The closest that Blair comes to having a philosophical inspiration is the Scottish philosopher, John Macmurray, to whose work he was introduced at Oxford by his mentor, the Rev Peter Thompson. Thompson lived out Macmurray’s theory that an individual could be defined only by his or her relationships with other people.
“If you really want to understand what I’m all about,” Blair said when he was elected leader in 1994, “you have to take a look at a guy called John Macmurray. It’s all there.” And sure enough, Macmurray’s philosophical mantra is encapsulated in the new Clause 4 of Labour’s constitution, drafted by Blair: “By the strength of our common endeavour we achieve more than we achieve alone.”
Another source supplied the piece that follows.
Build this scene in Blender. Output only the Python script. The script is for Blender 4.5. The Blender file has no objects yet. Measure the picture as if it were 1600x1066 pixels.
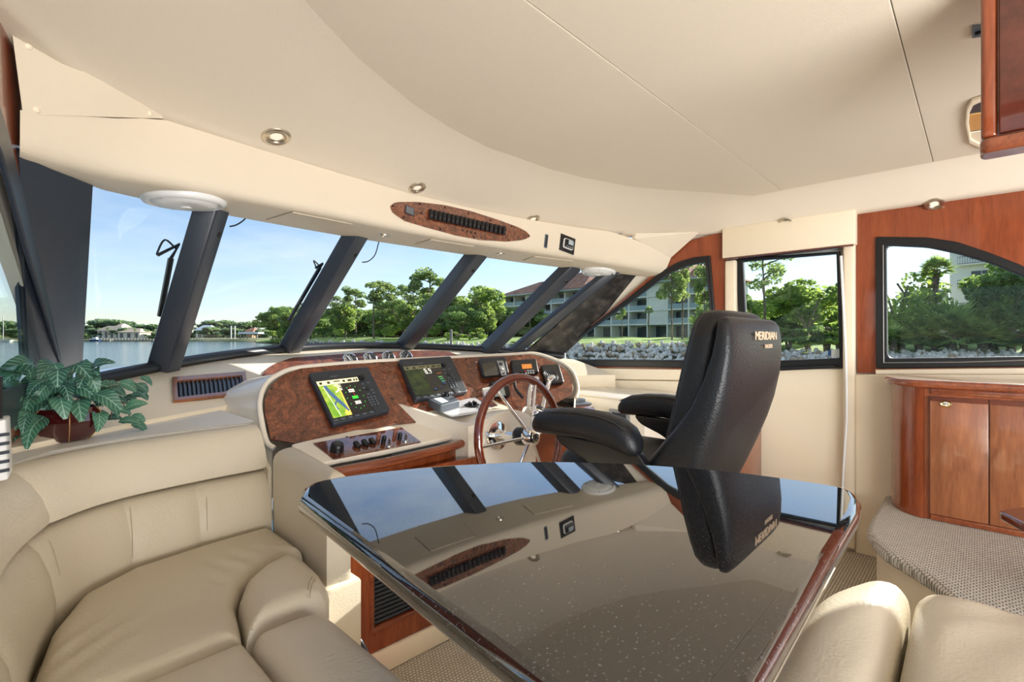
import bpy, bmesh, math, random
from mathutils import Vector, Matrix, Euler
random.seed(7)
V = Vector
PI = math.pi
SC = bpy.context.scene
COL = SC.collection
# ---------------------------------------------------------------- camera
CAM = V((0, 0, 1.2)); F = 770.0; HX = 800.0; HY = 527.0
YAW = math.radians(46.5)
DV = V((math.sin(YAW), math.cos(YAW), 0)); RV = V((math.cos(YAW), -math.sin(YAW), 0))
cd = bpy.data.cameras.new('camera'); cam = bpy.data.objects.new('camera', cd); COL.objects.link(cam)
cam.location = CAM; cam.rotation_euler = (PI/2, 0, -YAW)
cd.sensor_width = 36; cd.lens = F/1600*36; cd.shift_y = -6/1600; cd.clip_start = .02; cd.clip_end = 3000
SC.camera = cam
SC.view_settings.view_transform = 'Standard'; SC.view_settings.look = 'None'
SC.view_settings.exposure = 0.22; SC.view_settings.gamma = 1.0; SC.view_settings.use_curve_mapping = False
SUN_DIR = V((2.0, -.34, .78)).normalized()      # towards the sun (starboard, a little aft)
# ---------------------------------------------------------------- world: sky with thin cloud
W = bpy.data.worlds.new('sky'); SC.world = W; W.use_nodes = True
nt = W.node_tree; nt.nodes.clear()
def N(t, typ, **kw):
    n = t.nodes.new(typ)
    for k, v in kw.items():
        if k.startswith('i_'): n.inputs[k[2:].replace('_', ' ')].default_value = v
        else: setattr(n, k, v)
    return n
out = N(nt, 'ShaderNodeOutputWorld'); bg = N(nt, 'ShaderNodeBackground')
sky = N(nt, 'ShaderNodeTexSky', sky_type='NISHITA', sun_disc=False)
sky.sun_elevation = math.asin(SUN_DIR.z); sky.sun_rotation = math.atan2(SUN_DIR.x, SUN_DIR.y)
sky.air_density = 1.0; sky.dust_density = .15; sky.ozone_density = 1.6
tc = N(nt, 'ShaderNodeTexCoord'); mp = N(nt, 'ShaderNodeMapping'); mp.inputs['Scale'].default_value = (1.6, 1.6, 6.0)
nz = N(nt, 'ShaderNodeTexNoise'); nz.inputs['Scale'].default_value = 2.2; nz.inputs['Detail'].default_value = 7; nz.inputs['Roughness'].default_value = .6
rp = N(nt, 'ShaderNodeValToRGB'); rp.color_ramp.elements[0].position = .40; rp.color_ramp.elements[0].color = (.2, .2, .2, 1); rp.color_ramp.elements[1].position = .80
mx = N(nt, 'ShaderNodeMixRGB'); mx.inputs[2].default_value = (5.0, 5.5, 6.0, 1)
ml = N(nt, 'ShaderNodeMath', operation='MULTIPLY'); ml.inputs[1].default_value = .75
nt.links.new(tc.outputs['Generated'], mp.inputs[0]); nt.links.new(mp.outputs[0], nz.inputs['Vector'])
nt.links.new(nz.outputs['Fac'], rp.inputs[0]); nt.links.new(rp.outputs[0], ml.inputs[0]); nt.links.new(ml.outputs[0], mx.inputs[0])
hz = N(nt, 'ShaderNodeMixRGB', blend_type='MULTIPLY'); hz.inputs[0].default_value = 1; hz.inputs[2].default_value = (.93, 1.0, 1.14, 1)
nt.links.new(sky.outputs[0], hz.inputs[1]); nt.links.new(hz.outputs[0], mx.inputs[1]); nt.links.new(mx.outputs[0], bg.inputs[0]); nt.links.new(bg.outputs[0], out.inputs[0])
bg.inputs[1].default_value = .165
sd = bpy.data.lights.new('sun', 'SUN'); sd.energy = 9.5; sd.angle = .009; sd.color = (1, .95, .88)
so = bpy.data.objects.new('sun', sd); COL.objects.link(so); so.rotation_euler = SUN_DIR.to_track_quat('Z', 'Y').to_euler()
# added fill light behind the camera, aimed up at ceiling and starboard side
ad = bpy.data.lights.new('aft_fill_light', 'AREA'); ad.shape = 'RECTANGLE'; ad.size = 3.0; ad.size_y = 1.4; ad.energy = 180; ad.color = (1, .985, .97)
ao = bpy.data.objects.new('aft_fill_light', ad); COL.objects.link(ao); ao.location = (.5, -2.5, .8); ao.rotation_euler = (PI/2, 0, PI)
ao.rotation_euler = V((-.5, -.62, -.5)).to_track_quat('Z', 'Y').to_euler()

# ---------------------------------------------------------------- helpers
def ray(px, py): return DV + RV*((px-HX)/F) + V((0, 0, (HY-py)/F))
def atD(px, py, d): return CAM + ray(px, py)*d
def atX(px, py, x): r = ray(px, py); return CAM + r*(x/r.x)
def atY(px, py, y): r = ray(px, py); return CAM + r*(y/r.y)
def atZ(px, py, z): r = ray(px, py); return CAM + r*((z-CAM.z)/r.z)
def atP(px, py, p0, n): r = ray(px, py); return CAM + r*((p0-CAM).dot(n)/r.dot(n))
def frame(o, x, n):
    n = V(n).normalized(); x = V(x); x = (x - n*x.dot(n)).normalized(); y = n.cross(x)
    m = Matrix((x, y, n)).transposed().to_4x4(); m.translation = o; return m
def T(v): return Matrix.Translation(V(v))
def _link(name, me, mat, parent, smooth, kind=None):
    o = bpy.data.objects.new(name, me); COL.objects.link(o)
    if mat is not None:
        for m in (mat if isinstance(mat, (list, tuple)) else [mat]): me.materials.append(m)
    if smooth:
        for p in me.polygons: p.use_smooth = True
        if smooth is not True:
            try: me.set_sharp_from_angle(angle=math.radians(smooth))
            except Exception: pass
    if parent is not None:
        o.parent = parent; o.matrix_parent_inverse = parent.matrix_basis.inverted() if parent.parent is None else (parent.parent.matrix_basis @ parent.matrix_parent_inverse @ parent.matrix_basis).inverted()
    if kind: o['kind'] = kind
    return o
def mo(name, verts, faces, mat, parent=None, smooth=False, kind=None):
    me = bpy.data.meshes.new(name); me.from_pydata([tuple(v) for v in verts], [], faces); me.update()
    return _link(name, me, mat, parent, smooth, kind)
def bo(name, bm, mat, parent=None, smooth=False, kind=None, recalc=True):
    if recalc: bmesh.ops.recalc_face_normals(bm, faces=bm.faces)
    me = bpy.data.meshes.new(name); bm.to_mesh(me); bm.free(); me.update()
    return _link(name, me, mat, parent, smooth, kind)
def tag(o, label=None, cat=None, group=None, kind=None):
    if label: o['label'] = label
    if cat: o['category'] = cat
    if group: o['group'] = group
    if kind: o['kind'] = kind
    return o
def thing(name, loc, label, cat, group=None, rz=0):
    o = bpy.data.objects.new(name, None); COL.objects.link(o); o.empty_display_size = .05
    o.location = loc; o.rotation_euler = (0, 0, rz)
    o.matrix_basis = Matrix.Translation(V(loc)) @ Matrix.Rotation(rz, 4, 'Z')
    return tag(o, label, cat, group)
def struct(name, loc=(0, 0, 0), label=None, cat=None):
    o = bpy.data.objects.new(name, None); COL.objects.link(o); o.location = loc; o.matrix_basis = Matrix.Translation(V(loc))
    tag(o, label, cat, None, 'structure'); return o
def kids(o): return [c for c in bpy.data.objects if c.parent == o]
def dup(root, M, label=None, group=None, parent=None):
    """a copy of a thing with copies of its parts and sub-parts (mesh data shared)."""
    r = root.copy(); COL.objects.link(r)
    if parent is None: r.matrix_basis = M
    else: r.parent = parent
    if label: r['label'] = label
    if group: r['group'] = group
    for c in list(root.children): dup(c, None, parent=r)
    return r
def add_box(bm, c, s, M=None, bev=0, seg=2):
    r = bmesh.ops.create_cube(bm, size=1)
    vs = r['verts']
    for v in vs: v.co = V((v.co.x*s[0], v.co.y*s[1], v.co.z*s[2]))
    if bev > 0:
        es = {e for v in vs for e in v.link_edges}
        rr = bmesh.ops.bevel(bm, geom=list(es), offset=min(bev, min(s)*.49), segments=seg, affect='EDGES', profile=.5)
        vs = list({v for v in rr['verts']} | {v for v in vs if v.is_valid})
    for v in vs:
        p = v.co + V(c); v.co = M @ p if M is not None else p
def box(name, c, s, mat, parent=None, M=None, bev=.004, seg=2, smooth=35, kind=None):
    bm = bmesh.new(); add_box(bm, c, s, M, bev, seg); return bo(name, bm, mat, parent, smooth if bev else False, kind)
def hexa(name, p, mat, parent=None, bev=.0, seg=2, kind=None):
    """8 corners: bottom 4 then top 4, same winding."""
    bm = bmesh.new(); v = [bm.verts.new(V(q)) for q in p]
    for f in ((0, 1, 2, 3), (7, 6, 5, 4), (0, 4, 5, 1), (1, 5, 6, 2), (2, 6, 7, 3), (3, 7, 4, 0)): bm.faces.new([v[i] for i in f])
    if bev: bmesh.ops.bevel(bm, geom=bm.edges[:], offset=bev, segments=seg, affect='EDGES', profile=.5)
    return bo(name, bm, mat, parent, 35 if bev else False, kind)
def add_tube(bm, pts, r, n=8, closed=False, radii=None, caps=True):
    pts = [V(p) for p in pts]; m = len(pts); rings = []; prev = None
    for i, p in enumerate(pts):
        a = pts[i-1] if (i > 0 or closed) else p; b = pts[(i+1) % m] if (i < m-1 or closed) else p
        t = (b-a).normalized()
        if prev is None:
            u = t.orthogonal().normalized()
        else:
            u = prev - t*prev.dot(t)
            u = u.normalized() if u.length > 1e-6 else t.orthogonal().normalized()
        prev = u; w = t.cross(u); rr = radii[i] if radii else r
        rings.append([bm.verts.new(p + (u*math.cos(2*PI*k/n) + w*math.sin(2*PI*k/n))*rr) for k in range(n)])
    for i in range(m if closed else m-1):
        A = rings[i]; B = rings[(i+1) % m]
        sh = 0
        if closed and i == m-1:
            sh = min(range(n), key=lambda s: (A[0].co-B[s].co).length)
        for k in range(n): bm.faces.new((A[k], A[(k+1) % n], B[(k+1+sh) % n], B[(k+sh) % n]))
    if caps and not closed:
        bm.faces.new(rings[0][::-1]); bm.faces.new(rings[-1])
def tube(name, pts, r, mat, parent=None, n=8, closed=False, radii=None, kind=None):
    bm = bmesh.new(); add_tube(bm, pts, r, n, closed, radii); return bo(name, bm, mat, parent, 50, kind)
def add_lathe(bm, prof, M=None, n=24, sx=1, sy=1):
    M = M or Matrix(); rings = []
    for r, z in prof:
        if r < 1e-6: rings.append([bm.verts.new(M @ V((0, 0, z)))])
        else: rings.append([bm.verts.new(M @ V((r*sx*math.cos(2*PI*k/n), r*sy*math.sin(2*PI*k/n), z))) for k in range(n)])
    for A, B in zip(rings, rings[1:]):
        for k in range(n):
            a = [A[0]] if len(A) == 1 else [A[k], A[(k+1) % n]]
            b = [B[0]] if len(B) == 1 else [B[(k+1) % n], B[k]]
            if len(a)+len(b) > 2: bm.faces.new(a+b)
def lathe(name, prof, mat, parent=None, M=None, n=24, sx=1, sy=1, smooth=40, kind=None):
    bm = bmesh.new(); add_lathe(bm, prof, M, n, sx, sy); return bo(name, bm, mat, parent, smooth, kind)
def loft(name, rows, mat, parent=None, closed=False, smooth=True, caps=False, kind=None, thick=0):
    bm = bmesh.new(); R = [[bm.verts.new(V(p)) for p in row] for row in rows]
    for A, B in zip(R, R[1:]):
        m = len(A)
        for k in range(m if closed else m-1):
            bm.faces.new((A[k], A[(k+1) % m], B[(k+1) % m], B[k]))
    if caps and closed: bm.faces.new(R[0][::-1]); bm.faces.new(R[-1])
    if thick:
        bmesh.ops.recalc_face_normals(bm, faces=bm.faces)
        bmesh.ops.solidify(bm, geom=bm.faces[:], thickness=thick)
    return bo(name, bm, mat, parent, smooth, kind)
def plate(name, outlines, th, mat, parent=None, M=None, bev=0, smooth=35, kind=None, bres=2):
    """flat plate (holes = further outlines); z from 0 to th in local space, placed by M."""
    cu = bpy.data.curves.new(name, 'CURVE'); cu.dimensions = '2D'; cu.fill_mode = 'BOTH'
    cu.extrude = max(th/2 - bev, 0); cu.bevel_depth = bev; cu.bevel_resolution = bres; cu.offset = -bev
    for ol in outlines:
        sp = cu.splines.new('POLY'); sp.points.add(len(ol)-1)
        for i, p in enumerate(ol): sp.points[i].co = (p[0], p[1], 0, 1)
        sp.use_cyclic_u = True
    tmp = bpy.data.objects.new('tmp', cu); COL.objects.link(tmp)
    me = bpy.data.meshes.new_from_object(tmp); bpy.data.objects.remove(tmp); bpy.data.curves.remove(cu)
    me.transform((M or Matrix()) @ T((0, 0, th/2))); me.materials.clear(); me.name = name; me.update()
    return _link(name, me, mat, parent, smooth, kind)
def text(name, s, size, mat, parent, M, th=.0006, kind=None, sx=1.0, align='CENTER'):
    cu = bpy.data.curves.new(name, 'FONT'); cu.body = s; cu.size = size; cu.extrude = th; cu.align_x = align; cu.align_y = 'CENTER'; cu.resolution_u = 2
    tmp = bpy.data.objects.new('tmp', cu); COL.objects.link(tmp)
    me = bpy.data.meshes.new_from_object(tmp); bpy.data.objects.remove(tmp); bpy.data.curves.remove(cu)
    me.transform(M @ Matrix.Diagonal((sx, 1, 1, 1))); me.materials.clear(); me.name = name; me.update()
    return _link(name, me, mat, parent, False, kind)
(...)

Macmurray’s writings dovetailed with the action-based Christianity that Blair was learning from Thompson. “My Christianity and my politics came together at the same time,” he has since explained. “There seemed a coincidence between the philosophical theory of Christianity and left-of-centre politics . . . they were influences that stayed with me.”
This Christianity was an optimistic, inclusive creed. There was nothing that could not be achieved with enough enthusiasm, belief and energy; goodwill and altruism could turn enemies into friends.
While the Prime Minister’s father was an atheist and the young Blair embraced Christianity only at university, Brown was steeped in it from birth. The son of a Church of Scotland minister, he attended Church four times a day every Sunday and listened to his father preach. His Christian tradition embraced the Calvinist emphasis on work, struggle and evils to overcome.
So how do these differing influences and approaches reveal themselves in the two men’s attitude to policy?
Here's a thought for you--Tony Blair is just 51. If the constitution is amended to allow foreign-born citizens to become president... Posted by Orrin Judd at January 19, 2005 9:02 AM
Isn't Smith considered a part of the Scottish enlightenment?
Posted by: Genecis at January 19, 2005 12:28 PMScotland is/was British.
Posted by: oj at January 19, 2005 12:32 PMWell, that's about the only way for the democrats to field a viable left-of-center candidate.
Posted by: Mike Earl at January 19, 2005 12:46 PMScotland is free!